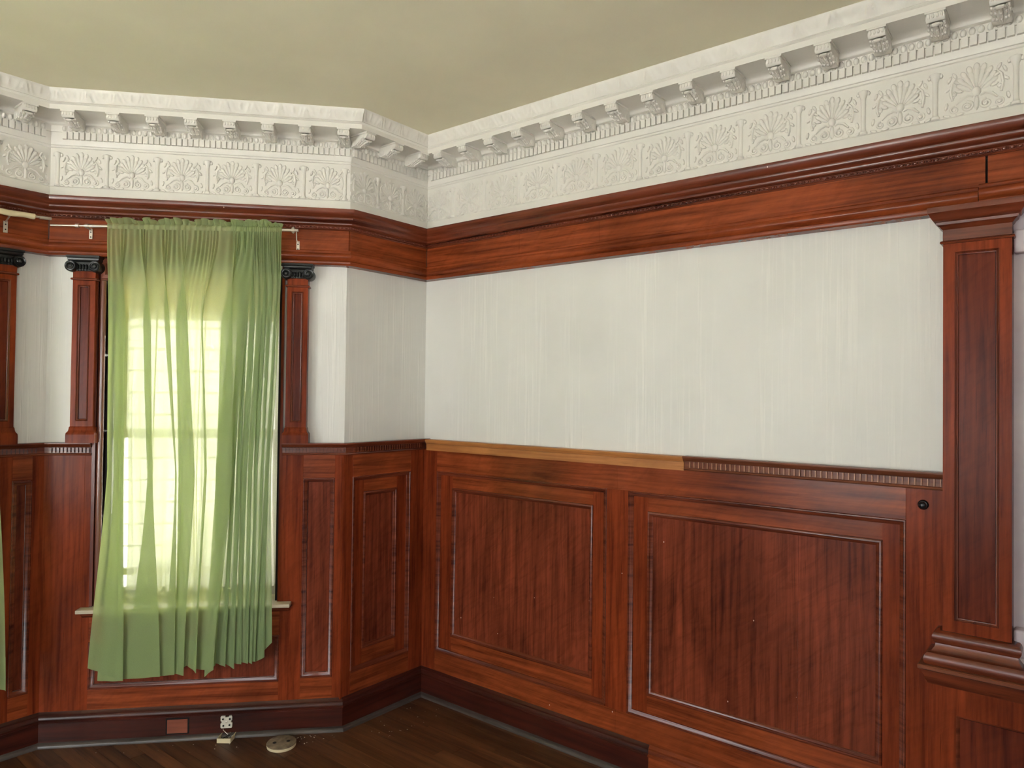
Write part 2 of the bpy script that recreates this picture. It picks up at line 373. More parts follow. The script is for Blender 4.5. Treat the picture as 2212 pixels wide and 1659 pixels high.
# ------------------------------------------------------------ wainscot panelling
FO = .022
def stile(w, t0, t1, z0, z1, parent, mat='wood_v', name='stile', off=FO):
    return bevel(MB().box(w, t0, t1, z0, z1, 0, off).build(name, M[mat], parent, smooth=False), .0008, 1)
OUT = [(0, .022), (.002, .0245), (.006, .0245), (.008, .021), (.013, .019), (.017, .0145), (.020, .0135), (.021, .010)]
INN = [(0, .010), (.001, .0145), (.005, .017), (.010, .0165), (.012, .012), (.016, .010), (.020, .006), (.022, .004)]
def panel(w, t0, t1, z0, z1, parent, seams=(), inner=None, base=0.):
    """t0<t1. outer moulding + flat frame + inner moulding + boards"""
    MB().frame(w, t0, t1, z0, z1, OUT).build('outer_moulding', M['mould'], parent)
    if inner:
        a, b, c, d = inner
        f = MB(); g0, g1, g2, g3 = t0+.018, t1-.018, z0+.018, z1-.018
        for (x0, x1, y0, y1, m) in ((g0, a+.002, g2, g3, 'wood_v'), (b-.002, g1, g2, g3, 'wood_v'), (a+.002, b-.002, g2, c+.002, 'wood_h'), (a+.002, b-.002, d-.002, g3, 'wood_h')):
            MB().box(w, x0, x1, y0, y1, 0, .010).build('flat_frame', M[m], parent, smooth=False)
        MB().frame(w, a, b, c, d, INN).build('inner_moulding', M['mould'], parent)
        xs = [a+.02]+list(seams)+[b-.02]; zz = (c+.02, d-.02)
    else:
        xs = [t0+.02]+list(seams)+[t1-.02]; zz = (z0+.02, z1-.02)
    xs = sorted(xs)
    for p, q in zip(xs, xs[1:]):
        MB().box(w, p+.0005, q-.0005, zz[0], zz[1], 0, .004+random.uniform(-.0004, .0004)).build('panel_board', M['panel'], parent, smooth=False)
ZB, ZT, ZR = .252, 1.197, 1.31
# right wall
P1 = (-1.155, -.118, ZB, ZT); P2 = (-2.318, -1.262, ZB, ZT); P3 = (-3.9, -2.95, ZB, ZT)
stile(WR, -.118, 0, .1, ZR, wall_right); stile(WR, -1.262, -1.155, ZB, ZT, wall_right)
stile(WR, -2.60, -2.318, .1, ZR-.0, wall_right)
for a, b in ((-1.2085, -.118), (-2.318, -1.2085)):
    stile(WR, a, b, ZT, ZR, wall_right, 'wood_h', 'rail'); stile(WR, a, b, .1, ZB, wall_right, 'wood_h', 'rail')
panel(WR, *P1, wall_right, (-.495, -.798), (-1.08, -.221, .347, 1.116))
panel(WR, *P2, wall_right, (-1.648, -1.963), (-2.245, -1.350, .347, 1.118))
# end wall
stile(WE, 0.0, .118, .1, ZR, wall_end); stile(WE, .50, .538+.02, .1, ZR, wall_end)
stile(WE, .118, .50, ZT, ZR, wall_end, 'wood_h', 'rail'); stile(WE, .118, .50, .1, ZB, wall_end, 'wood_h', 'rail')
panel(WE, .118, .50, ZB, ZT, wall_end, (.312,), (.204, .424, .347, 1.118))
# window wall
stile(WW, -.01, .040, .1, ZR, wall_window); stile(WW, .187, .285, .1, ZR, wall_window)
stile(WW, .040, .187, ZT, ZR, wall_window, 'wood_h', 'rail'); stile(WW, .040, .187, .1, ZB, wall_window, 'wood_h', 'rail')
panel(WW, .040, .187, ZB, ZT, wall_window)
stile(WW, 1.149, LW, .1, ZR, wall_window); stile(WW, 1.120, 1.149, .1, .6, wall_window); stile(WW, 1.120, 1.149, .6, ZR, wall_window)
stile(WW, .285, 1.120, .459, .60, wall_window, 'wood_h', 'rail'); stile(WW, .285, 1.120, .1, ZB-.01, wall_window, 'wood_h', 'rail')
panel(WW, .285, 1.120, ZB-.01, .459, wall_window)
# left wall
stile(WL, 0, .054, .1, ZR, wall_left); stile(WL, .130, .285, .1, ZR, wall_left)
stile(WL, .054, .130, ZT, ZR, wall_left, 'wood_h', 'rail'); stile(WL, .054, .130, .1, ZB, wall_left, 'wood_h', 'rail')
panel(WL, .054, .130, ZB, ZT, wall_left)
stile(WL, 1.10, 1.65, .1, ZR, wall_left); stile(WL, .285, 1.10, .1, .60, wall_left, 'wood_h', 'rail')
stile(WL, 2.85, 3.15, .1, ZR, wall_left); stile(WL, 1.65, 2.85, .1, .50, wall_left, 'wood_h', 'rail')

# baseboards
BP = [(0, .0), (.032, .0), (.032, .104), (.040, .108), (.041, .116), (.035, .120), (.034, .129), (.030, .134), (.031, .141), (.026, .146), (.022, .1525), (0, .1525)]
SP = [(.030, .0), (.050, .0), (.0495, .008), (.046, .014), (.040, .018), (.030, .021)]
def base(name, a, b, mat='base'):
    o = MB().sweep(rail_path(a, b), BP).build(name, M[mat], **ST)
    return o
b_r = base('baseboard_right', (0, -1.3715), (0, 0)); b_e = base('baseboard_end', (1, 0), (1, .538)); b_w = base('baseboard_window', (2, 0), (2, LW)); b_l = base('baseboard_left', (3, 0), (3, 4.5))
for o in (b_r, b_e, b_w, b_l): bpy.data.objects.remove(o)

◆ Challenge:
Transcribe the preceding listing in its entirety and with exact wording, leaving out pictures.

◆ Task solution:
Write part 2 of the bpy script that recreates this picture. It picks up at line 373. More parts follow. The script is for Blender 4.5. Treat the picture as 2212 pixels wide and 1659 pixels high.
# ------------------------------------------------------------ wainscot panelling
FO = .022
def stile(w, t0, t1, z0, z1, parent, mat='wood_v', name='stile', off=FO):
    return bevel(MB().box(w, t0, t1, z0, z1, 0, off).build(name, M[mat], parent, smooth=False), .0008, 1)
OUT = [(0, .022), (.002, .0245), (.006, .0245), (.008, .021), (.013, .019), (.017, .0145), (.020, .0135), (.021, .010)]
INN = [(0, .010), (.001, .0145), (.005, .017), (.010, .0165), (.012, .012), (.016, .010), (.020, .006), (.022, .004)]
def panel(w, t0, t1, z0, z1, parent, seams=(), inner=None, base=0.):
    """t0<t1. outer moulding + flat frame + inner moulding + boards"""
    MB().frame(w, t0, t1, z0, z1, OUT).build('outer_moulding', M['mould'], parent)
    if inner:
        a, b, c, d = inner
        f = MB(); g0, g1, g2, g3 = t0+.018, t1-.018, z0+.018, z1-.018
        for (x0, x1, y0, y1, m) in ((g0, a+.002, g2, g3, 'wood_v'), (b-.002, g1, g2, g3, 'wood_v'), (a+.002, b-.002, g2, c+.002, 'wood_h'), (a+.002, b-.002, d-.002, g3, 'wood_h')):
            MB().box(w, x0, x1, y0, y1, 0, .010).build('flat_frame', M[m], parent, smooth=False)
        MB().frame(w, a, b, c, d, INN).build('inner_moulding', M['mould'], parent)
        xs = [a+.02]+list(seams)+[b-.02]; zz = (c+.02, d-.02)
    else:
        xs = [t0+.02]+list(seams)+[t1-.02]; zz = (z0+.02, z1-.02)
    xs = sorted(xs)
    for p, q in zip(xs, xs[1:]):
        MB().box(w, p+.0005, q-.0005, zz[0], zz[1], 0, .004+random.uniform(-.0004, .0004)).build('panel_board', M['panel'], parent, smooth=False)
ZB, ZT, ZR = .252, 1.197, 1.31
# right wall
P1 = (-1.155, -.118, ZB, ZT); P2 = (-2.318, -1.262, ZB, ZT); P3 = (-3.9, -2.95, ZB, ZT)
stile(WR, -.118, 0, .1, ZR, wall_right); stile(WR, -1.262, -1.155, ZB, ZT, wall_right)
stile(WR, -2.60, -2.318, .1, ZR-.0, wall_right)
for a, b in ((-1.2085, -.118), (-2.318, -1.2085)):
    stile(WR, a, b, ZT, ZR, wall_right, 'wood_h', 'rail'); stile(WR, a, b, .1, ZB, wall_right, 'wood_h', 'rail')
panel(WR, *P1, wall_right, (-.495, -.798), (-1.08, -.221, .347, 1.116))
panel(WR, *P2, wall_right, (-1.648, -1.963), (-2.245, -1.350, .347, 1.118))
# end wall
stile(WE, 0.0, .118, .1, ZR, wall_end); stile(WE, .50, .538+.02, .1, ZR, wall_end)
stile(WE, .118, .50, ZT, ZR, wall_end, 'wood_h', 'rail'); stile(WE, .118, .50, .1, ZB, wall_end, 'wood_h', 'rail')
panel(WE, .118, .50, ZB, ZT, wall_end, (.312,), (.204, .424, .347, 1.118))
# window wall
stile(WW, -.01, .040, .1, ZR, wall_window); stile(WW, .187, .285, .1, ZR, wall_window)
stile(WW, .040, .187, ZT, ZR, wall_window, 'wood_h', 'rail'); stile(WW, .040, .187, .1, ZB, wall_window, 'wood_h', 'rail')
panel(WW, .040, .187, ZB, ZT, wall_window)
stile(WW, 1.149, LW, .1, ZR, wall_window); stile(WW, 1.120, 1.149, .1, .6, wall_window); stile(WW, 1.120, 1.149, .6, ZR, wall_window)
stile(WW, .285, 1.120, .459, .60, wall_window, 'wood_h', 'rail'); stile(WW, .285, 1.120, .1, ZB-.01, wall_window, 'wood_h', 'rail')
panel(WW, .285, 1.120, ZB-.01, .459, wall_window)
# left wall
stile(WL, 0, .054, .1, ZR, wall_left); stile(WL, .130, .285, .1, ZR, wall_left)
stile(WL, .054, .130, ZT, ZR, wall_left, 'wood_h', 'rail'); stile(WL, .054, .130, .1, ZB, wall_left, 'wood_h', 'rail')
panel(WL, .054, .130, ZB, ZT, wall_left)
stile(WL, 1.10, 1.65, .1, ZR, wall_left); stile(WL, .285, 1.10, .1, .60, wall_left, 'wood_h', 'rail')
stile(WL, 2.85, 3.15, .1, ZR, wall_left); stile(WL, 1.65, 2.85, .1, .50, wall_left, 'wood_h', 'rail')

# baseboards
BP = [(0, .0), (.032, .0), (.032, .104), (.040, .108), (.041, .116), (.035, .120), (.034, .129), (.030, .134), (.031, .141), (.026, .146), (.022, .1525), (0, .1525)]
SP = [(.030, .0), (.050, .0), (.0495, .008), (.046, .014), (.040, .018), (.030, .021)]
def base(name, a, b, mat='base'):
    o = MB().sweep(rail_path(a, b), BP).build(name, M[mat], **ST)
    return o
b_r = base('baseboard_right', (0, -1.3715), (0, 0)); b_e = base('baseboard_end', (1, 0), (1, .538)); b_w = base('baseboard_window', (2, 0), (2, LW)); b_l = base('baseboard_left', (3, 0), (3, 4.5))
for o in (b_r, b_e, b_w, b_l): bpy.data.objects.remove(o)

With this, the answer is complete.